Quantum mechanics, which describes atoms, molecules, and their constituents, radically challenges our common-sense view of a cause-and-effect world. This has resulted in a statistical description of nature at the microscopic level, shattering the previous closed, or clockwork, view of the cosmos. What, as Christians, are we to make of the element of chance (indeterminacy) that seems to be at the heart of nature? Does even talking about the role of chance in nature fill us with fear because it challenges our desire for ‘control,’ if not by us, at least by an all-powerful God? Or does it fill us with excitement over an open world that is pregnant with new possibilities.

God’s action in the world has been traditionally viewed in terms of sustaining order through the laws of nature. More recently scientist-theologians are recognizing God’s providential care of the cosmos through chance as well as order—i.e. through both contingency and necessity.

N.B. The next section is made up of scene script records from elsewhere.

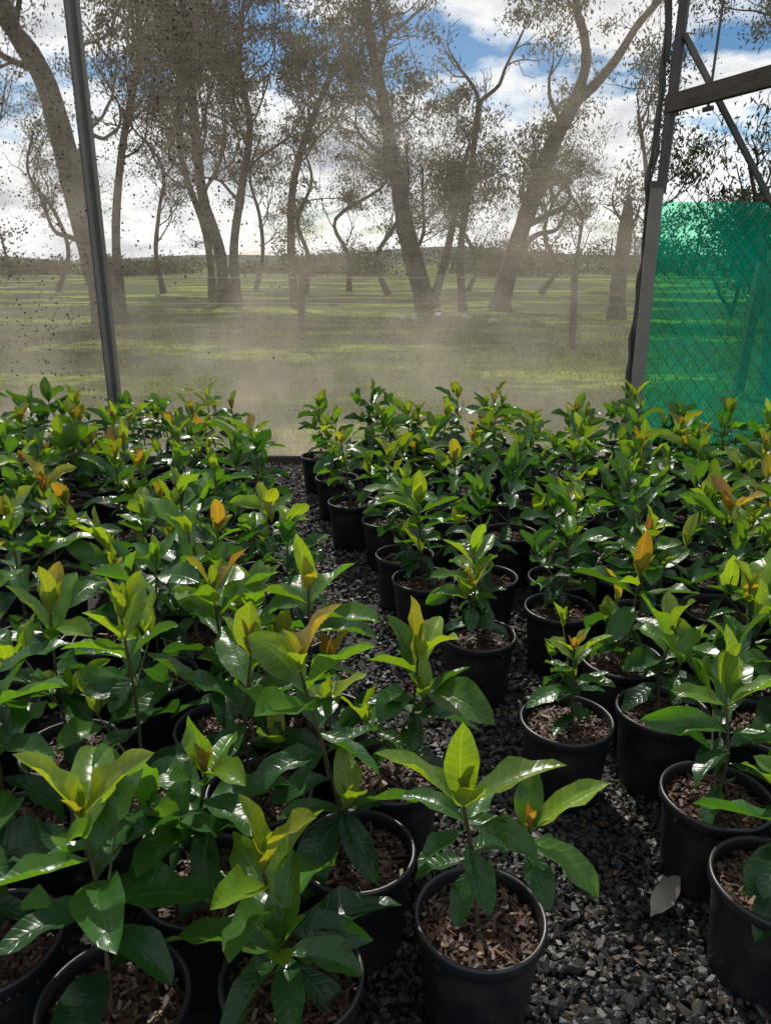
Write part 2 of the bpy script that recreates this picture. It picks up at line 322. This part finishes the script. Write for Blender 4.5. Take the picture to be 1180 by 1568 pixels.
for r in range(-16,24):
    for c in range(0,22):
        y=.62+c*.205; x=r*.235+(c%2)*.1175-.3*(y-1)
        x+=R.normal(0,.016); y+=R.normal(0,.016)
        if y>4.2-.12*max(x-.8,0): continue
        zc=.951*y+.3
        if abs(x)>zc*.5+.45: continue
        if not (x<edgeL(y) or x>edgeR(y)): continue
        if y<1.1 and abs(x)<.5: continue
        if y<.95: continue
        if min(math.hypot(x-a,y-b) for a,b in pots)<.196: continue
        seed+=1
        tall=.46 if x<0 else .43
        if y>3.2: tall-=.02+(.04 if x>1.1 else 0)
        place(x,y,shrub(seed,tall+R.normal(0,.042),R.uniform(.11,.15),(R.normal(0,.025),R.normal(0,.025)),R.choice([.55,.75,.85,.95,1.0]),int(R.integers(1,4)),int(R.integers(5,8))))

# ------------------------------------------------------------------ gravel
def stone_protos():
    protos=[]
    for k in range(10):
        bm=bmesh.new()
        for q in range(13):
            v=nrm(R.normal(size=3)); bm.verts.new(Vector(v*np.array([1,.8,.62])*R.uniform(.85,1.1)))
        bmesh.ops.convex_hull(bm,input=bm.verts)
        for v in [v for v in bm.verts if not v.link_faces]: bm.verts.remove(v)
        bmesh.ops.triangulate(bm,faces=bm.faces); bm.verts.index_update()
        protos.append((np.array([v.co[:] for v in bm.verts]),np.array([[v.index for v in f.verts] for f in bm.faces]))); bm.free()
    return protos
PROT=stone_protos()
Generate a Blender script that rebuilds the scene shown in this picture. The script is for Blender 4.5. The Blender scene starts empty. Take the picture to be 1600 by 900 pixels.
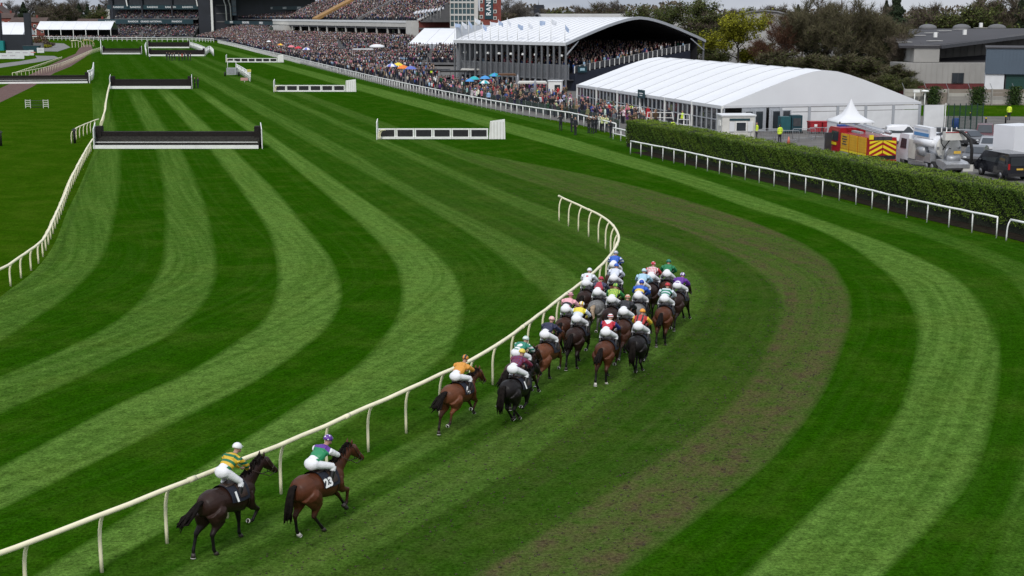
import bpy, bmesh, math, random
import numpy as np
from mathutils import Vector, Matrix, Euler, Quaternion

R = math.radians
PI = math.pi
SC = bpy.context.scene
COL = SC.collection
rng = random.Random(7)

# ------------------------------------------------------------------ camera, sky, sun, exposure
CAM_H = 12.0
FPX = 2133.0
PITCH = math.atan((450.0 - 21.0) / FPX)
cam_d = bpy.data.cameras.new('camera')
cam = bpy.data.objects.new('camera', cam_d)
COL.objects.link(cam)
cam.location = (0, 0, CAM_H)
cam.rotation_euler = (PI / 2 - PITCH, 0, 0)
cam_d.sensor_width = 36.0
cam_d.lens = 36.0 * FPX / 1600.0
cam_d.clip_start = 0.5
cam_d.clip_end = 9000
SC.camera = cam

SUN_EL, SUN_AZ = R(47), R(190)          # azimuth measured from +Y towards +X
world = bpy.data.worlds.new('World')
SC.world = world
world.use_nodes = True
wn, wl = world.node_tree.nodes, world.node_tree.links
wn.clear()
wo = wn.new('ShaderNodeOutputWorld')
bg = wn.new('ShaderNodeBackground')
bg.inputs['Strength'].default_value = 0.14
sky = wn.new('ShaderNodeTexSky')
sky.sky_type = 'NISHITA'
sky.sun_disc = False
sky.sun_elevation = SUN_EL
sky.sun_rotation = SUN_AZ
sky.air_density = 1.0
sky.dust_density = 3.0
tc = wn.new('ShaderNodeTexCoord')
mp = wn.new('ShaderNodeMapping')
mp.inputs['Scale'].default_value = (2.0, 2.0, 9.0)
cl = wn.new('ShaderNodeTexNoise')
cl.inputs['Scale'].default_value = 2.2
cl.inputs['Detail'].default_value = 6
cr = wn.new('ShaderNodeValToRGB')
cr.color_ramp.elements[0].position = 0.32
cr.color_ramp.elements[0].color = (0.82, 0.82, 0.82, 1)
cr.color_ramp.elements[1].position = 0.62
cr.color_ramp.elements[1].color = (1, 1, 1, 1)
cn = wn.new('ShaderNodeValToRGB')                       # grey and white cloud tones
cn.color_ramp.elements[0].position = 0.35
cn.color_ramp.elements[0].color = (3.9, 4.35, 5.2, 1)
cn.color_ramp.elements[1].position = 0.72
cn.color_ramp.elements[1].color = (6.0, 6.15, 6.4, 1)
mx = wn.new('ShaderNodeMix')
mx.data_type = 'RGBA'
wl.new(tc.outputs['Generated'], mp.inputs['Vector'])
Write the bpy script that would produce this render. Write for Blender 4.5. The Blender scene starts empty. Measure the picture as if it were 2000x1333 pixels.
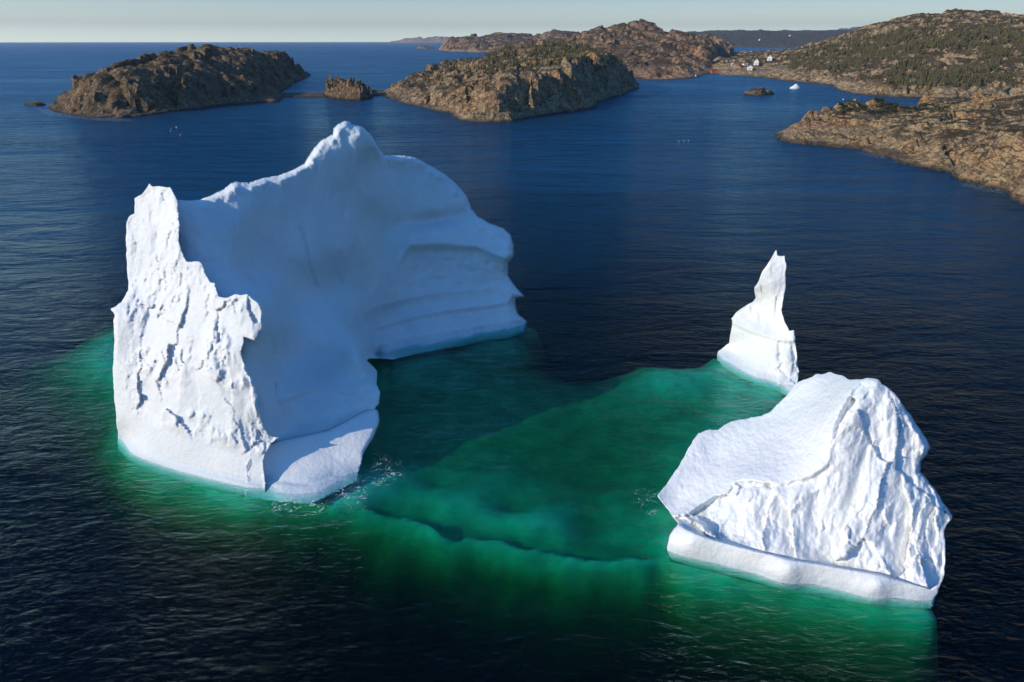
import bpy, math, random
import numpy as np
from mathutils import Vector
from mathutils.geometry import delaunay_2d_cdt
R = math.radians
# ------------------------------------------------------------------ camera
H = 40.0; F = 1333.0; PITCH = 23.76
scn = bpy.context.scene
cam_d = bpy.data.cameras.new('camera'); cam = bpy.data.objects.new('camera', cam_d)
scn.collection.objects.link(cam); scn.camera = cam
cam.location = (0, 0, H); cam.rotation_euler = (R(90 - PITCH), 0, 0)
cam_d.sensor_width = 36; cam_d.lens = F / 2000 * 36
cam_d.clip_start = 0.5; cam_d.clip_end = 90000
# ------------------------------------------------------------------ light
SUN_EL = 23.5
SUN_AZ = (-0.89, -0.455)                       # horizontal direction towards the sun
az = math.atan2(SUN_AZ[0], SUN_AZ[1])         # clockwise from +Y
w = bpy.data.worlds.new('World'); scn.world = w; w.use_nodes = True
wn = w.node_tree
sky = wn.nodes.new('ShaderNodeTexSky'); sky.sky_type = 'NISHITA'; sky.sun_disc = False
sky.sun_elevation = R(SUN_EL); sky.sun_rotation = az
sky.air_density = 1.0; sky.dust_density = 0.6; sky.ozone_density = 1.5; sky.altitude = 0
bg = wn.nodes['Background']; bg.inputs['Strength'].default_value = 0.075
tc = wn.nodes.new('ShaderNodeTexCoord'); sx = wn.nodes.new('ShaderNodeSeparateXYZ'); wn.links.new(tc.outputs['Generated'], sx.inputs[0])
rp = wn.nodes.new('ShaderNodeValToRGB'); wn.links.new(sx.outputs[2], rp.inputs[0]); el = rp.color_ramp.elements
for pos_, c_ in ((0.0, (3.5, 4.2, 4.8)), (0.02, (1.75, 2.0, 2.3)), (0.055, (1.24, 1.46, 1.98)), (0.085, (.48, .92, 1.6)), (0.15, (.16, .80, 1.65)), (0.32, (.42, 1.45, 2.5)), (1.0, (1.4, 2.7, 4.0))):
    e_ = el[0] if pos_ == 0 else (el[len(el)-1] if pos_ == 1 else el.new(pos_)); e_.position = pos_; e_.color = (c_[0]/5, c_[1]/5, c_[2]/5, 1)
mu = wn.nodes.new('ShaderNodeMix'); mu.data_type = 'RGBA'; mu.blend_type = 'MULTIPLY'; mu.inputs[0].default_value = 1
xr = wn.nodes.new('ShaderNodeMapRange'); wn.links.new(sx.outputs[0], xr.inputs[0]); xr.inputs[1].default_value = -.5; xr.inputs[2].default_value = .6; xr.inputs[3].default_value = 1.09; xr.inputs[4].default_value = .76
xs_ = wn.nodes.new('ShaderNodeVectorMath'); xs_.operation = 'SCALE'; wn.links.new(sky.outputs[0], xs_.inputs[0]); wn.links.new(xr.outputs[0], xs_.inputs[3])
wn.links.new(xs_.outputs[0], mu.inputs[6]); wn.links.new(rp.outputs[0], mu.inputs[7])
mu2 = wn.nodes.new('ShaderNodeVectorMath'); mu2.operation = 'SCALE'; mu2.inputs[3].default_value = 5.0; wn.links.new(mu.outputs[2], mu2.inputs[0])
wn.links.new(mu2.outputs[0], bg.inputs[0])
sd = bpy.data.lights.new('sun', 'SUN'); so = bpy.data.objects.new('sun', sd); scn.collection.objects.link(so)
sd.energy = 4.35; sd.angle = R(0.5); sd.color = (1.0, 0.84, 0.62)
n_ = math.hypot(*SUN_AZ)
sv = Vector((SUN_AZ[0]/n_*math.cos(R(SUN_EL)), SUN_AZ[1]/n_*math.cos(R(SUN_EL)), math.sin(R(SUN_EL))))
so.rotation_euler = sv.to_track_quat('Z', 'Y').to_euler()
scn.view_settings.view_transform = 'Standard'; scn.view_settings.look = 'None'
scn.view_settings.exposure = 0.0; scn.view_settings.gamma = 1.0
if scn.render.engine == 'CYCLES' or True:
    try:
        scn.cycles.transparent_max_bounces = 12
        scn.cycles.max_bounces = 6
        scn.cycles.caustics_reflective = False; scn.cycles.caustics_refractive = False
    except Exception: pass
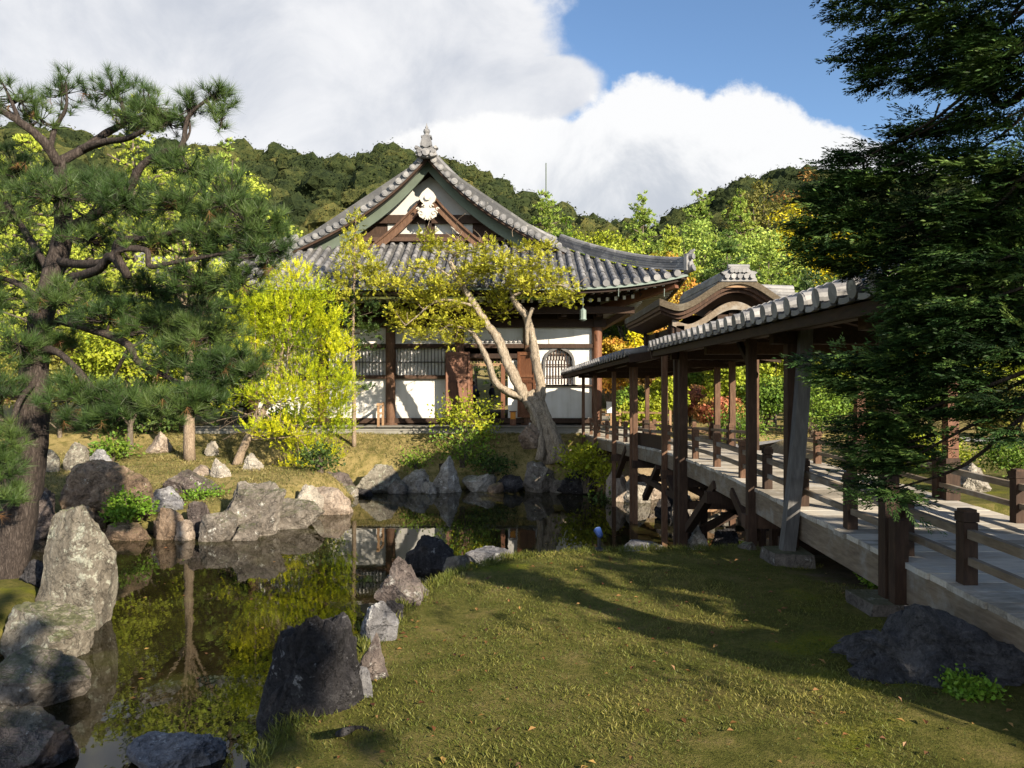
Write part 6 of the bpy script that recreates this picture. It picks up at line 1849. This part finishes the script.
# ---- old juniper with two bare twisted trunks in front of the temple door
def juniper():
    rng = np.random.default_rng(44)
    Y0 = 21.6
    P_ = lambda px, py, dy=0.0: at(px, py, Y0 + dy)
    b = P_(552, 458); g = gz(b[0], Y0)
    t = empty('juniper_tree', (float(b[0]), Y0, g), 'old juniper with bare twisted forked trunk and flat yellow green pads before the temple door', 'tree')
    mb = MB()
    limb(mb, [(b[0] + .05, Y0, g - 0.1), P_(549, 440), P_(540, 418), P_(533, 402), P_(528, 392)], 0.31, 0.19, 16, 7, 0.40, rng)
    # strands of the fluted base
    for (a, r) in (([P_(566, 462, -.2), P_(556, 440, -.22), P_(546, 415, -.15), P_(536, 396, -.1)], 0.12), ([P_(540, 460, -.2), P_(541, 440, -.2), P_(534, 412, -.2), P_(520, 392, -.1)], 0.11), ([P_(576, 456, 0), P_(562, 446, -.1), P_(552, 425, -.15), P_(543, 400, -.05)], 0.09)):
        limb(mb, a, r * 1.25, r * 0.6, 9, 6, 0.3, rng)
    tr = mb.build('trunk', M['bark_juniper'], t, smooth=True)
    R1 = [P_(538, 408), P_(541, 388, .0), P_(536, 362, .05), P_(533, 340, .1), P_(527, 318, .1), P_(518, 306, .1), P_(512, 296, 0)]
    R2 = [P_(530, 405), P_(518, 385, -.1), P_(506, 360, -.15), P_(497, 338, -.15), P_(488, 326, -.1), P_(475, 306, 0), P_(462, 285, .1), P_(450, 262, .2)]
    R3 = [P_(524, 398, -.1), P_(508, 392, -.15), P_(495, 382, -.2), P_(488, 362, -.2), P_(480, 345, -.2), P_(472, 332, -.2)]
    R4 = [P_(527, 345, .1), P_(527, 325, 0), P_(531, 311, -.1), P_(533, 308, -.1)]
    mb = MB()
    B = [limb(mb, R1, 0.165, 0.085, 12, 7, 0.42, rng), limb(mb, R2, 0.165, 0.07, 12, 7, 0.42, rng), limb(mb, R3, 0.125, 0.07, 10, 7, 0.42, rng), limb(mb, R4, 0.07, 0.05, 8, 6, 0.28, rng)]
    off = [np.array(p) + (0.09, -.06, 0) for p in R2[:5]]; limb(mb, off, 0.07, 0.03, 8, 6, 0.3, rng)
    off = [np.array(p) + (0.08, -.06, 0) for p in R1[:4]]; limb(mb, off, 0.07, 0.03, 8, 6, 0.3, rng)
    for pth, r0 in (([P_(475, 306), P_(440, 300, -.2), P_(415, 318, -.3), P_(400, 330, -.3)], 0.05), ([P_(512, 296), P_(535, 288, -.1), P_(560, 285, -.1), P_(575, 292, -.1)], 0.05), ([P_(462, 285), P_(430, 265, .1), P_(405, 272, .1), P_(380, 285, .1)], 0.045), ([P_(450, 262, .2), P_(460, 245, .2), P_(445, 232, .2)], 0.03), ([P_(512, 296), P_(505, 270, .1), P_(515, 252, .1)], 0.035), ([P_(450, 262, .2), P_(425, 248, .3), P_(418, 232, .3)], 0.025), ([P_(472, 332, -.2), P_(450, 325, -.3), P_(432, 338, -.3)], 0.03)):
        B.append(limb(mb, pth, r0, 0.008, 6, 5, 0.2, rng))
    mb.build('limb', M['bark_juniper'], t, smooth=True)
    # bare pale twigs over the gable
    mb = MB()
    for k in range(34):
        s = B[4 + rng.integers(0, 7)]; q = s[int(rng.uniform(0.5, 1) * (len(s) - 1))]
        if k < 16: q = P_(rng.uniform(425, 520), rng.uniform(228, 262), .2)
        e1 = q + rng.normal(0, 0.16, 3) + (0, 0, 0.14); e2 = e1 + rng.normal(0, 0.16, 3) + (0, 0, 0.10)
        mb.tube(smooth_path([q, e1, e2], 3), np.linspace(0.010, 0.003, 7), 4)
    mb.build('bare_twig', M['bark_light'], t, smooth=True)
    pads = [(525, 285, 34, 15, 70), (555, 282, 22, 14, 46), (500, 296, 24, 11, 36), (568, 296, 14, 8, 16), (478, 272, 34, 15, 66), (440, 285, 26, 14, 46), (415, 298, 26, 14, 40), (455, 306, 30, 14, 50), (405, 322, 22, 12, 28), (425, 335, 22, 9, 22), (470, 325, 24, 12, 36), (392, 285, 22, 10, 30), (375, 275, 16, 10, 20), (500, 262, 28, 12, 44), (450, 252, 24, 12, 30), (520, 250, 20, 9, 18), (430, 242, 12, 8, 12), (535, 265, 24, 11, 34), (545, 250, 12, 7, 8), (480, 248, 16, 8, 12), (440, 322, 20, 10, 22), (420, 268, 20, 9, 20), (505, 312, 18, 8, 14), (455, 340, 16, 6, 8), (395, 310, 16, 8, 14), (550, 302, 20, 6, 12)]
    C = []; A = []; T = []
    tw = MB(); allb = np.concatenate(B)
    for (px, py, rx, ry, cnt) in pads:
        c = P_(px, py, rng.normal(0, 0.25)); s = Y0 / F; rx *= 0.85; ry *= 0.8
        j = np.argmin(np.linalg.norm(allb - c, axis=1))
        limb(tw, [allb[j], (allb[j] + c) / 2 + (0, 0, -0.04), c], 0.018, 0.006, 5, 4, 0, rng)
        # break each pad into a few tufts with gaps between
        nt = max(4, int(cnt / 3.3))
        ctr = c + rand_dirs(rng, nt) * (rng.random((nt, 1)) ** 0.5) * np.array([rx * s, rx * s, ry * s])
        for q in ctr:
            tw.tube(np.array([c, (c + q) / 2, q]), [0.006, 0.005, 0.003], 4, caps=False)
            n = 20
            u = rng.normal(0, 1, (n, 3)) * np.array([0.16, 0.16, 0.09])
            C.append(q + u * 0.85); A.append(unit(u / 0.1 * 0.5 + np.array([0, 0, 0.5]) + 0.6 * rand_dirs(rng, n)))
            T.append(np.clip(rng.normal(0.5, 0.2) + rng.normal(0, 0.12, n), 0, 1))
    tw.build('twig', M['bark_light'], t, smooth=True)
    mb = MB(); sprays(mb, rng, np.concatenate(C), np.concatenate(A), np.concatenate(T), 9, 0.14, 0.070, 0.5)
    mb.build('crown', M['juniper_leaf'], t)
juniper()

# ---- slender conifer with a straight bare stem left of the juniper
def slender():
    rng = np.random.default_rng(52)
    Y0 = 22.3
    P_ = lambda px, py, dy=0.0: at(px, py, Y0 + dy)
    b = P_(354, 447); g = gz(b[0], Y0)
    t = empty('slender_tree', (float(b[0]), Y0, g), 'slender young conifer with a straight bare stem before the left temple wall', 'tree')
    mb = MB(); tr = limb(mb, [(b[0], Y0, g - .05), P_(354, 400), P_(353, 340), P_(354, 290), P_(355, 240), P_(356, 216)], 0.075, 0.015, 9, 6, 0.1, rng)
    mb.build('trunk', M['bark_light'], t, smooth=True)
    lm = MB()
    for px_, ds in (('juniper_leaf', [(356, 222, 7, 10, 12), (352, 240, 11, 12, 22), (362, 250, 12, 12, 22), (346, 258, 14, 12, 24), (368, 268, 16, 12, 26), (352, 275, 22, 12, 34), (338, 285, 14, 10, 20), (375, 285, 16, 10, 22), (345, 300, 20, 10, 24)]),
                    ('dark_green', [(340, 315, 22, 12, 30), (372, 312, 16, 10, 20), (355, 330, 28, 12, 36), (378, 330, 16, 8, 16), (335, 335, 14, 10, 14), (362, 348, 22, 6, 16), (350, 300, 20, 10, 20), (366, 390, 9, 6, 6), (344, 372, 6, 5, 4)])):
        C = []; A = []; T = []
        for (px, py, rx, ry, cnt) in ds:
            c = P_(px, py, rng.normal(0, .2)); s = Y0 / F
            z = c[2] - 0.1; q0 = np.array([np.interp(z, tr[:, 2], tr[:, 0]), Y0, z])
            limb(lm, [q0, (q0 + c) / 2 + (0, 0, -.03), c], 0.015, 0.005, 5, 4, 0, rng)
            n = int(cnt * 3.2); u = rand_dirs(rng, n) * (rng.random((n, 1)) ** 0.5)
            C.append(c + u * np.array([rx * s, rx * s, ry * s])); A.append(unit(u * 0.9 + np.array([0, 0, 0.6]) + 0.4 * rand_dirs(rng, n))); T.append(np.clip(rng.normal(0.45, 0.16) + rng.normal(0, 0.1, n), 0, 1))
        mb = MB(); sprays(mb, rng, np.concatenate(C), np.concatenate(A), np.concatenate(T), 8, 0.14, 0.075, 0.5)
        mb.build('crown', M[px_], t)
    for k in range(10):
        f = rng.uniform(0.35, 0.8); q = tr[int(f * (len(tr) - 1))]
        lm.tube(np.array([q, q + rng.normal(0, 0.25, 3) + (0, 0, 0.1)]), [0.012, 0.004], 4)
    lm.build('limb', M['bark_light'], t, smooth=True)
slender()

# ---- thick pale trunk on the left slope (its crown is lost among the pines)
b = at(190, 468, 20.5)
broad_tree('broadleaf_tree', 'tree with a thick pale tapering trunk on the left slope', float(b[0]), 20.5, 7.4, 3.8, M['pale_pine'], 'bark_light', 77, 60, 40, 0.11, 0.45)
mb = MB()

# ---- shrubs and low plants
def shrub(name, label, px, pyb, wpx, hpx, mat, seed, zb=None, leaf=0.07, nclump=40, nleaf=40, Yf=None, group=None, hollow=0.2):
    rng = np.random.default_rng(seed)
    Y = Yf or 15.0
    if Yf is None:
        for _ in range(25):
            z = max(gz((px - 512) * Y / F, Y), WZ) if zb is None else deep(zb)
            Y = 0.5 * Y + 0.5 * F * (EYE - z) / (pyb - 384)
    X = (px - 512) * Y / F; z = gz(X, Y) if zb is None else deep(zb)
    H = hpx * Y / F; Wd = wpx * Y / F
    t = empty(name, (X, Y, z), label, 'shrub' if 'shrub' in name or 'maple' in name else name.replace('_', ' '), group)
    c = np.array([X, Y, z + H * 0.52]); r = np.array([Wd / 2, Wd / 2, H * 0.52])
    P, d = crown_points(rng, nclump, c, r, hollow=hollow, flat=-0.8)
    mb = MB()
    for q in P[::max(1, nclump // 16)]:
        mb.tube(smooth_path([(X + rng.normal(0, .04), Y, z - 0.03), (X + (q[0] - X) * 0.3, Y + (q[1] - Y) * .3, z + (q[2] - z) * 0.6), q], 4), np.linspace(0.016, 0.004, 9), 5)
    mb.build('stem', M['bark_grey'], t)
    mb = MB()
    rc = Wd * 0.5 * 1.3 / math.sqrt(nclump) + leaf * 0.3
    tc_ = np.clip(0.5 + rng.normal(0, 0.17, len(P)), 0, 1)
    C = np.repeat(P, nleaf, 0) + rng.normal(0, 1, (len(P) * nleaf, 3)) * rc * np.array([1, 1, 0.6])
    C[:, 2] = np.maximum(C[:, 2], z + 0.01)
    D = unit(np.repeat(d, nleaf, 0) * 0.6 + rand_dirs(rng, len(C)) + np.array([0, 0, 0.2]))
    add_leaves(mb, rng, C, D, leaf * rng.uniform(0.6, 1.3, len(C)), 0.65, np.clip(np.repeat(tc_, nleaf) + rng.normal(0, 0.08, len(C)), 0, 1))
    mb.build('crown', mat, t)
    return t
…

Divine action is less rigid and more fluid than has been traditionally asserted, not least by the doctrine of predestination. Living with the inherent uncertainty that this new fluidity demands is, I suggest, a normal part of our postmodern journey of faith. The opposite of faith is not doubt, but certainty. We walk by faith, not by sight (2 Cor. 5:7).

In conclusion, I advocate that the quest for modernism’s certainty, which is embodied in physical and theological determinism, needs to be abandoned. The mechanistic view of the world is officially dead, even if it dies slowly in our consciousness. Let us not resurrect it within our theology and so inhibit our view of God’s capabilities and activities in the world. The case of Galileo proved, ultimately, to be a corrective to the Church’s outlook—not least in terms of hermeneutics. If we believe that God is at work in history, as I do, then we have grounds to expect the present science-theology interface to be a similar enlightening work of the Spirit.